God, the Devil and Jesus, like Gargantua and the fairy Mélusine, were the protagonists of folk tales who had been active in the recent past. … The main difference between the Christian figures and the pagan fairies is that the fairies were generally expected to return in the next century or as soon as Christianity came to an end.

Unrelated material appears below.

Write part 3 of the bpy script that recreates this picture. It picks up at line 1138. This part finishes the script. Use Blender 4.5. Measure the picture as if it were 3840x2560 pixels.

These legendary or part-legendary figures were spectacularly outnumbered and out-performed by saints. Unlike God and the fairies, saints belonged to everyday life. On his own ground, a saint was more effective than God. As the curé of Étaples near Le Touquet reported to his bishop, referring to the local miracle-working saint, ‘There are two “Dear Lords” at Étaples: the real one and Saint Josse, and I’m not at all sure that Saint Josse isn’t number one.’ pp. 130-132
A century and a half after [William] Windham [Sr.]‘s expedition to the glaciers of Savoy, when cyclists were pedalling over the Pyrenees and the first cars were chugging along the dusty roads of France, it would be hard to believe that there was anything left to explore — though the fact that the grandest canyon in Europe somehow escaped attention until 1896, when it was discovered less than twenty miles from a departmental capital, suggests that the country was not quite as well known as it seemed to be. p. 300
A cyclist on holiday in the Vendée in 1892 found that a few disobliging remarks about Parisians ensured cooperation and courtesy from the local peasants, who had ‘an instinctive antipathy’ to the capital. The word ‘Parisien‘ is still uttered as an insult in many parts of France, and any visitor with derogatory things to say about Paris is always likely to be treated sympathetically, even by bureaucrats. p. 307
The remarketing of France was pioneered by local historians and politicians, provincial academies and geographical societies, railway companies and journalists. Parts of the country were unofficially renamed to make them sound more attractive: the coast of Provence became the C^te d’Azur in 1877. Then came the C^te Émeraude (Emerald Coast) of Brittany, the C^te Sauvage of the Vendée, and the C^te d’Argent (Silver Coast) on the Atlantic between Royan and Bayonne. Little Switzerlands sprang up all over the place, beginning with the unfashionable Morvan and the Limousin. It has since become almost obligatory for any region with rolling pastures to call itself Switzerland. At the time of writing, there are ten French ‘Swizterlands’, from the ‘Suisse Normande’ (fifty miles north-west of the ‘Alpes mancelles’) to the ‘Suisse Nicoise’ and the ‘Suisse d’Alsace’. [The Swiss phenomenon is not limited to France. I know of at least two in Germany as well, the fränkische Schweiz and the sächsische Schweiz, in northern Bavaria and Saxony, respectively. – DM] p. 331
Just over a hundred years ago, when Paris had a Métro and the Eiffel Tower was showing signs of age, one of the natural wonders of the Old World was known only to a few woodcutters and carvers who saw no reason to share their knowledge of the local inconvenience with the outside world. The Grand Canyon of the Verdon runs for thirteen miles through the puzzling limestone landscape of the Pré-alpes de Castellane. Many of the boxwood balls that arced through the air on the dusty malls of Marseille had begun life as gnarled sumps clining to the edge of the longest and deepest canyon in Europe. Men from the hamlets on either side of the canyon lowered themselves into the chasm to cut the best wood for making boules while, two thousand feet below, the metallic-green Verdon rushed through its narrow gorge, scouring the gravel bed and carving out new caves. …
A road along the south rim of the gorges, accurately called the Corniche Sublime, was opened in 1947. The north road was completed in 1973. Both roads form an exhilirating circuit of sixty-two miles. pp. 335-37
Discovering this book is nearly as good as discovering a whole new France.